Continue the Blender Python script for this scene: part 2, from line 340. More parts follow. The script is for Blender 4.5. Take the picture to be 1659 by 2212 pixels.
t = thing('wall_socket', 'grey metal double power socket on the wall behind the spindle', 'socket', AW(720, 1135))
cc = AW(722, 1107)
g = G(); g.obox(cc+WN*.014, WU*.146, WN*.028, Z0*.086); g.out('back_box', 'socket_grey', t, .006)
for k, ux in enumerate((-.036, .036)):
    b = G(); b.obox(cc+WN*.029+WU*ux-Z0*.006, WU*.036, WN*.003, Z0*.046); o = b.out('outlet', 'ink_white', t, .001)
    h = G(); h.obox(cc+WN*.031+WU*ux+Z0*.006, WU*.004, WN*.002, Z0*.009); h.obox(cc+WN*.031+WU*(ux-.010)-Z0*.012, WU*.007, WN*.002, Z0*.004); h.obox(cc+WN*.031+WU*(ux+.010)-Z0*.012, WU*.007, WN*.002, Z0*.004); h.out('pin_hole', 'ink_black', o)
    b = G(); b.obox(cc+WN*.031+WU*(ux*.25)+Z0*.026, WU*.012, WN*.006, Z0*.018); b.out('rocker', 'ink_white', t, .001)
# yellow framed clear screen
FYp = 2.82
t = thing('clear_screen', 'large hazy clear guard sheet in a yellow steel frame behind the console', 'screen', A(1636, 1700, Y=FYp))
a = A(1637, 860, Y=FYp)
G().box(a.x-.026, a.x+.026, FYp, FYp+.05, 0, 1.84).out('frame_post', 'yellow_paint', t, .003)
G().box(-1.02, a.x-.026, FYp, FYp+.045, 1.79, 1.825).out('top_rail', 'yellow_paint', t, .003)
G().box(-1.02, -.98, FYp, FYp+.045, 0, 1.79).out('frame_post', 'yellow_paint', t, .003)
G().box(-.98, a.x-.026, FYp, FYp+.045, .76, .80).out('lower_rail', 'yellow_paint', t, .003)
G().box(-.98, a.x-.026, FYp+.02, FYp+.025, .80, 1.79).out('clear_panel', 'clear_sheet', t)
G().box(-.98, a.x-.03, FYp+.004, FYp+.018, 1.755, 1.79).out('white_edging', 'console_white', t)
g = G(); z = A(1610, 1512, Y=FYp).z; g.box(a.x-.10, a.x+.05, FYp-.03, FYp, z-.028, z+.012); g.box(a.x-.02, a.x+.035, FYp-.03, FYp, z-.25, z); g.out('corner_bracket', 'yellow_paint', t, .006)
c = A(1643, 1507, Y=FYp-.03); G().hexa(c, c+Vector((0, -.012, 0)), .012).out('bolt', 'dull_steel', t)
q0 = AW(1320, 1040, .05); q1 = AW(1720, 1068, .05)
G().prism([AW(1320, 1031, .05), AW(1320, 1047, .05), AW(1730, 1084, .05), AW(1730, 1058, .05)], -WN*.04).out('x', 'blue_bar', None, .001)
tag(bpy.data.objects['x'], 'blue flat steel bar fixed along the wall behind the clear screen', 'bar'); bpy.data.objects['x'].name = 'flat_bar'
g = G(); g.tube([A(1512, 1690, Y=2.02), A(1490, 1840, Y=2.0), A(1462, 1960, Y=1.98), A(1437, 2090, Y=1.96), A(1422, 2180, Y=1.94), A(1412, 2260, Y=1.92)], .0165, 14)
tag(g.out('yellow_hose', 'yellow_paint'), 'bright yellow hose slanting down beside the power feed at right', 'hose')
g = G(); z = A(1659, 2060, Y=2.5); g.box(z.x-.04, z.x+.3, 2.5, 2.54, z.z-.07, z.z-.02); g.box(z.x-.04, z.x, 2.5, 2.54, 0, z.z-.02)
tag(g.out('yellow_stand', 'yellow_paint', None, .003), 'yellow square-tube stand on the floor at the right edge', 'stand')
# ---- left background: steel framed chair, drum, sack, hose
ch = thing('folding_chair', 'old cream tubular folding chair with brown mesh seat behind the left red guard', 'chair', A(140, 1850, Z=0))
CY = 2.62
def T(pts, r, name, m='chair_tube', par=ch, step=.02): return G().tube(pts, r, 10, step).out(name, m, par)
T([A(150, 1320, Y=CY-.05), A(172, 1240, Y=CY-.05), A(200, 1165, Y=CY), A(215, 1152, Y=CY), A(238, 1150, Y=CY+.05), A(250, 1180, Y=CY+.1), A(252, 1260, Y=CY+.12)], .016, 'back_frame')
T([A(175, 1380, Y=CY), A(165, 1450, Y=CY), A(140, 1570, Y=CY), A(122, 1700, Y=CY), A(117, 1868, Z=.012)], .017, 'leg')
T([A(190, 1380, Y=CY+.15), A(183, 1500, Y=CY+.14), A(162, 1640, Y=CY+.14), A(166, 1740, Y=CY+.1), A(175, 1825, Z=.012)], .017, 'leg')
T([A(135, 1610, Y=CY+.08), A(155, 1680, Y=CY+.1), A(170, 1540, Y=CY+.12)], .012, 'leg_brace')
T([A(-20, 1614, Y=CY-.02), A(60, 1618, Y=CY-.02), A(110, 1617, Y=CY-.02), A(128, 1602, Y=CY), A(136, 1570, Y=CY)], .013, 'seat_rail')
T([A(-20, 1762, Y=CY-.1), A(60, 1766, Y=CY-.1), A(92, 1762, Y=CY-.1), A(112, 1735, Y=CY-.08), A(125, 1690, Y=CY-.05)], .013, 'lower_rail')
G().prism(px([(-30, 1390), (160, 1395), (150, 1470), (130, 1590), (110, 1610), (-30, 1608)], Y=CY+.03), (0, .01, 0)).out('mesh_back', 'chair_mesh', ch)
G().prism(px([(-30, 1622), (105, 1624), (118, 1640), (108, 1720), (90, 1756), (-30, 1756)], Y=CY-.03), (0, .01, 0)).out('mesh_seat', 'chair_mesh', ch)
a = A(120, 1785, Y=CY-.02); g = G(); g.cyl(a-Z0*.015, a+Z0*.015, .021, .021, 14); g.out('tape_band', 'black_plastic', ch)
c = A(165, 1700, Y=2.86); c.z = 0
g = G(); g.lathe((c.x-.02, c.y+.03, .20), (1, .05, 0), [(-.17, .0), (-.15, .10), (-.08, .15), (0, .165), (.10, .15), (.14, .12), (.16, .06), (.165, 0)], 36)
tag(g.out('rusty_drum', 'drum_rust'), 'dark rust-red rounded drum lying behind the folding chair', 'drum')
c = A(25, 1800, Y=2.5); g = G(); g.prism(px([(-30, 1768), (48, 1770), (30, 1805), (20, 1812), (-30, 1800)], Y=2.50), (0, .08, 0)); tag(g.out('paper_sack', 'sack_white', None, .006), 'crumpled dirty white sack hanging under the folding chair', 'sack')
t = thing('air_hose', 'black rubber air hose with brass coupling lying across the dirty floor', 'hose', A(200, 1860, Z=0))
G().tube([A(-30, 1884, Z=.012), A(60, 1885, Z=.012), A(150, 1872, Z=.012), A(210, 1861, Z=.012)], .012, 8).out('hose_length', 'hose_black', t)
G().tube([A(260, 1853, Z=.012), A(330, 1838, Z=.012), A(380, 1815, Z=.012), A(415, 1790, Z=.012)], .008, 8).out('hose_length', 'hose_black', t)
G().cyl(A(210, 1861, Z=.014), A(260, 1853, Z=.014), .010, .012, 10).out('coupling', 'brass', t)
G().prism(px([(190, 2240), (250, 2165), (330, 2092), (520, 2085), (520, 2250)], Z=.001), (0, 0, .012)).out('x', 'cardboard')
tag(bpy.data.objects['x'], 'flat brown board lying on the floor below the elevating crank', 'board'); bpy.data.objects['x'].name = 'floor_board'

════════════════

DESCRIPTION OF THE TASK
Type the whole listing again, unaltered.

RESPONSE TO THIS TASK
Continue the Blender Python script for this scene: part 2, from line 340. More parts follow. The script is for Blender 4.5. Take the picture to be 1659 by 2212 pixels.
t = thing('wall_socket', 'grey metal double power socket on the wall behind the spindle', 'socket', AW(720, 1135))
cc = AW(722, 1107)
g = G(); g.obox(cc+WN*.014, WU*.146, WN*.028, Z0*.086); g.out('back_box', 'socket_grey', t, .006)
for k, ux in enumerate((-.036, .036)):
    b = G(); b.obox(cc+WN*.029+WU*ux-Z0*.006, WU*.036, WN*.003, Z0*.046); o = b.out('outlet', 'ink_white', t, .001)
    h = G(); h.obox(cc+WN*.031+WU*ux+Z0*.006, WU*.004, WN*.002, Z0*.009); h.obox(cc+WN*.031+WU*(ux-.010)-Z0*.012, WU*.007, WN*.002, Z0*.004); h.obox(cc+WN*.031+WU*(ux+.010)-Z0*.012, WU*.007, WN*.002, Z0*.004); h.out('pin_hole', 'ink_black', o)
    b = G(); b.obox(cc+WN*.031+WU*(ux*.25)+Z0*.026, WU*.012, WN*.006, Z0*.018); b.out('rocker', 'ink_white', t, .001)
# yellow framed clear screen
FYp = 2.82
t = thing('clear_screen', 'large hazy clear guard sheet in a yellow steel frame behind the console', 'screen', A(1636, 1700, Y=FYp))
a = A(1637, 860, Y=FYp)
G().box(a.x-.026, a.x+.026, FYp, FYp+.05, 0, 1.84).out('frame_post', 'yellow_paint', t, .003)
G().box(-1.02, a.x-.026, FYp, FYp+.045, 1.79, 1.825).out('top_rail', 'yellow_paint', t, .003)
G().box(-1.02, -.98, FYp, FYp+.045, 0, 1.79).out('frame_post', 'yellow_paint', t, .003)
G().box(-.98, a.x-.026, FYp, FYp+.045, .76, .80).out('lower_rail', 'yellow_paint', t, .003)
G().box(-.98, a.x-.026, FYp+.02, FYp+.025, .80, 1.79).out('clear_panel', 'clear_sheet', t)
G().box(-.98, a.x-.03, FYp+.004, FYp+.018, 1.755, 1.79).out('white_edging', 'console_white', t)
g = G(); z = A(1610, 1512, Y=FYp).z; g.box(a.x-.10, a.x+.05, FYp-.03, FYp, z-.028, z+.012); g.box(a.x-.02, a.x+.035, FYp-.03, FYp, z-.25, z); g.out('corner_bracket', 'yellow_paint', t, .006)
c = A(1643, 1507, Y=FYp-.03); G().hexa(c, c+Vector((0, -.012, 0)), .012).out('bolt', 'dull_steel', t)
q0 = AW(1320, 1040, .05); q1 = AW(1720, 1068, .05)
G().prism([AW(1320, 1031, .05), AW(1320, 1047, .05), AW(1730, 1084, .05), AW(1730, 1058, .05)], -WN*.04).out('x', 'blue_bar', None, .001)
tag(bpy.data.objects['x'], 'blue flat steel bar fixed along the wall behind the clear screen', 'bar'); bpy.data.objects['x'].name = 'flat_bar'
g = G(); g.tube([A(1512, 1690, Y=2.02), A(1490, 1840, Y=2.0), A(1462, 1960, Y=1.98), A(1437, 2090, Y=1.96), A(1422, 2180, Y=1.94), A(1412, 2260, Y=1.92)], .0165, 14)
tag(g.out('yellow_hose', 'yellow_paint'), 'bright yellow hose slanting down beside the power feed at right', 'hose')
g = G(); z = A(1659, 2060, Y=2.5); g.box(z.x-.04, z.x+.3, 2.5, 2.54, z.z-.07, z.z-.02); g.box(z.x-.04, z.x, 2.5, 2.54, 0, z.z-.02)
tag(g.out('yellow_stand', 'yellow_paint', None, .003), 'yellow square-tube stand on the floor at the right edge', 'stand')
# ---- left background: steel framed chair, drum, sack, hose
ch = thing('folding_chair', 'old cream tubular folding chair with brown mesh seat behind the left red guard', 'chair', A(140, 1850, Z=0))
CY = 2.62
def T(pts, r, name, m='chair_tube', par=ch, step=.02): return G().tube(pts, r, 10, step).out(name, m, par)
T([A(150, 1320, Y=CY-.05), A(172, 1240, Y=CY-.05), A(200, 1165, Y=CY), A(215, 1152, Y=CY), A(238, 1150, Y=CY+.05), A(250, 1180, Y=CY+.1), A(252, 1260, Y=CY+.12)], .016, 'back_frame')
T([A(175, 1380, Y=CY), A(165, 1450, Y=CY), A(140, 1570, Y=CY), A(122, 1700, Y=CY), A(117, 1868, Z=.012)], .017, 'leg')
T([A(190, 1380, Y=CY+.15), A(183, 1500, Y=CY+.14), A(162, 1640, Y=CY+.14), A(166, 1740, Y=CY+.1), A(175, 1825, Z=.012)], .017, 'leg')
T([A(135, 1610, Y=CY+.08), A(155, 1680, Y=CY+.1), A(170, 1540, Y=CY+.12)], .012, 'leg_brace')
T([A(-20, 1614, Y=CY-.02), A(60, 1618, Y=CY-.02), A(110, 1617, Y=CY-.02), A(128, 1602, Y=CY), A(136, 1570, Y=CY)], .013, 'seat_rail')
T([A(-20, 1762, Y=CY-.1), A(60, 1766, Y=CY-.1), A(92, 1762, Y=CY-.1), A(112, 1735, Y=CY-.08), A(125, 1690, Y=CY-.05)], .013, 'lower_rail')
G().prism(px([(-30, 1390), (160, 1395), (150, 1470), (130, 1590), (110, 1610), (-30, 1608)], Y=CY+.03), (0, .01, 0)).out('mesh_back', 'chair_mesh', ch)
G().prism(px([(-30, 1622), (105, 1624), (118, 1640), (108, 1720), (90, 1756), (-30, 1756)], Y=CY-.03), (0, .01, 0)).out('mesh_seat', 'chair_mesh', ch)
a = A(120, 1785, Y=CY-.02); g = G(); g.cyl(a-Z0*.015, a+Z0*.015, .021, .021, 14); g.out('tape_band', 'black_plastic', ch)
c = A(165, 1700, Y=2.86); c.z = 0
g = G(); g.lathe((c.x-.02, c.y+.03, .20), (1, .05, 0), [(-.17, .0), (-.15, .10), (-.08, .15), (0, .165), (.10, .15), (.14, .12), (.16, .06), (.165, 0)], 36)
tag(g.out('rusty_drum', 'drum_rust'), 'dark rust-red rounded drum lying behind the folding chair', 'drum')
c = A(25, 1800, Y=2.5); g = G(); g.prism(px([(-30, 1768), (48, 1770), (30, 1805), (20, 1812), (-30, 1800)], Y=2.50), (0, .08, 0)); tag(g.out('paper_sack', 'sack_white', None, .006), 'crumpled dirty white sack hanging under the folding chair', 'sack')
t = thing('air_hose', 'black rubber air hose with brass coupling lying across the dirty floor', 'hose', A(200, 1860, Z=0))
G().tube([A(-30, 1884, Z=.012), A(60, 1885, Z=.012), A(150, 1872, Z=.012), A(210, 1861, Z=.012)], .012, 8).out('hose_length', 'hose_black', t)
G().tube([A(260, 1853, Z=.012), A(330, 1838, Z=.012), A(380, 1815, Z=.012), A(415, 1790, Z=.012)], .008, 8).out('hose_length', 'hose_black', t)
G().cyl(A(210, 1861, Z=.014), A(260, 1853, Z=.014), .010, .012, 10).out('coupling', 'brass', t)
G().prism(px([(190, 2240), (250, 2165), (330, 2092), (520, 2085), (520, 2250)], Z=.001), (0, 0, .012)).out('x', 'cardboard')
tag(bpy.data.objects['x'], 'flat brown board lying on the floor below the elevating crank', 'board'); bpy.data.objects['x'].name = 'floor_board'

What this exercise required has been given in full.